Reasons behind Mogadishu’s skyrocketing rental prices

The affordability of shelter is one of the basic human needs due to the fact that it greatly affects the well-being and the success of individuals in normal life. Recent estimates indicate that about three million people reside in Mogadishu and a large portion of them live in rented houses.

For the last decade, the price of both residential and commercial houses has been highly increasing in Mogadishu and many contend that the increase in rental price is artificially manipulated by landlords without giving any regard to the personal income growth of tenants and hence call for government intervention in regulating the housing market.

On the other hand, some contend that the current rental prices represent the true market conditions considering the demand for houses exceeds enormously the available supply of houses in the city. Although the two arguments are verily appealing, the second one makes much sense when major factors contributing to the inflation in housing properties are closely studied.

The main factors that increase the rent prices include relative improvement in physical security, rapid urbanization, roadblocks, moderate economic growth, and change in expectations. First, despite insecurity incidences, the security of Mogadishu has been improving day after day since Al Shabab militants were driven out of Mogadishu by government forces and AMISOM in 2011.

This has induced many people who fled from the war to return back to the capital and start to rebuild and renovate their houses. Furthermore, many Somali Diasporas have decided to come back to the city and established various thriving businesses.

As a result of these, the rental price has changed. Villas previously rented for $100 now costs more than $400. Second, rapid urbanization is another major factor that contributed to skyrocketing rental prices in Mogadishu since the city has experienced a large influx of people from rural and other urban areas who mostly came for economic reasons such as employment opportunities, education, health services, and convenient transportation facilities.

Third, Mogadishu is a divided city because the government has installed roadblocks which divided the city in to two parties. Politicians, civil servants and the local and international staffs of NGOs prefer to live in zone “A” part where key government institutions and the offices of international aid agencies are located and the security forces try to protect that area from AS attacks.

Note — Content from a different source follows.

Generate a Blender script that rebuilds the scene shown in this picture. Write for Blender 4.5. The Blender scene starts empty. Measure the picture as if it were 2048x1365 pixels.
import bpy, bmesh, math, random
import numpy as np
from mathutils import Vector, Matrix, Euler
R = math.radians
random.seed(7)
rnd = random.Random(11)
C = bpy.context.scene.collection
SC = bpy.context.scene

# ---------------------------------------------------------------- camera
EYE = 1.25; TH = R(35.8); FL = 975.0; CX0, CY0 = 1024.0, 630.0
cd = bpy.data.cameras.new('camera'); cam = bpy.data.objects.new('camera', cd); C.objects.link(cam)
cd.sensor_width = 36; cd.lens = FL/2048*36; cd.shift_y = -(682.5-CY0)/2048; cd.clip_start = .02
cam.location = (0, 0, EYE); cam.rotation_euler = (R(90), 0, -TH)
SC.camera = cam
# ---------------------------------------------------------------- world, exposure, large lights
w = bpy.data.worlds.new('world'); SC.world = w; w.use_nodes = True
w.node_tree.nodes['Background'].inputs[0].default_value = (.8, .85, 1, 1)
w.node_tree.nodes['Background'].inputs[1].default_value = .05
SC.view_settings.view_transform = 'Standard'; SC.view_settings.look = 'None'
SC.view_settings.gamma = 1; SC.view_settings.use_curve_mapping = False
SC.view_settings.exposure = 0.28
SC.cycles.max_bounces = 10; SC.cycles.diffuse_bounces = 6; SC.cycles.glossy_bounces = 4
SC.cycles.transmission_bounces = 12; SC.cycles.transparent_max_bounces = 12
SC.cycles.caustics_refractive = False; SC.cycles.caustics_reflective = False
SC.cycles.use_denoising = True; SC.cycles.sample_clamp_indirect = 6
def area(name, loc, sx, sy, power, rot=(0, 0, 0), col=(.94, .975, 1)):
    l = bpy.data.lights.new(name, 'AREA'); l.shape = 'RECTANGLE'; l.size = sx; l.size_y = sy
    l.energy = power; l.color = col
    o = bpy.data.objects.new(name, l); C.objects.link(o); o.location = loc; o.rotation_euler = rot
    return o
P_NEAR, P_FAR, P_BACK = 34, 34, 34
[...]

The rental price in residential areas controlled by the government has soared drastically in recent times since current supply of houses in the safe zone can’t meet the high demand of tenants who are mainly government officials, businessmen and UN and other NGO staffs.

Fourth, moderate economic growth driven by remittance inflows and agricultural production also plays a crucial role in increasing housing price in the capital. The families that timely receive remittance money from their relatives abroad started to rent a big apartments and villa houses instead of living in small flats.

Thus, this contributed to the increase in rental prices in Mogadishu. Finally, change in expectations and manipulations of landlords are major elements that ignite this problem. The landlords in all districts of the city expect high inflation in houses which constantly drives the prices up and exacerbates the problem.

It is noteworthy that rental agencies and middlemen are also playing a major role in the sky-rocketing rental price in the capital, for instance some middlemen are paid by the landlords to set the price at a very high level.

Should the government regulate rental house prices?
Although basically the government should develop housing policy that helps citizens get affordable houses, intervention in the housing market by the local administration is not feasible and it may worsen the current situation.

Benadir Regional Administration (BRA) has housing department in its administrative organizational structure but it doesn’t have the strategy and capacity to address housing price problems in the city. Moreover, black market may arise that could increase rental price if the authorities try to fix the issue. Therefore, market forces of supply and demand determine optimal house prices. One may wonder how the market will solve the current problem?!

Apparently the high housing prices send a signal to both the landlords and tenants and they will differently respond to it by changing their behavior. Suppliers are likely to invest in large construction projects to meet the excessive demand from people and during last five years there have been major housing project invested by construction companies such as DARU-SALAM and MARINA BEACH estates projects.

Some businessmen motivated by the high profitability in housing started to build houses in several districts in Mogadishu and surprisingly that most of those houses are already booked with prepaid rents ranging from six to twelve months.

The projections foretell that other businessmen will flow the lead by building new houses in other districts of the capital. Furthermore, high house prices seemingly induce the private sector to develop the rent business by providing fully furnished houses.

Many rental agencies have emerged in the city that offer global standard services including official websites and apps that give the customers an information about available rental houses and their facilities, their prices and locations.

On the other hand, consumers may respond to the current rent prices by relocating from the downtowns to slums, peripheries and outskirts. In fact, one of the main factors that led to the expansion of the capital is skyrocketing prices and some new villages in the outskirts were recognized as official districts by Benadir Regional Administration and the Ministry of Interior of the Federal Republic of Somalia and other villages are candidate for becoming districts officially.

In light of the above mentioned factors, generally the federal government of Somalia and Benadir Regional Administration (BRA) should let the market forces determine the desirable prices and efficient house supplies.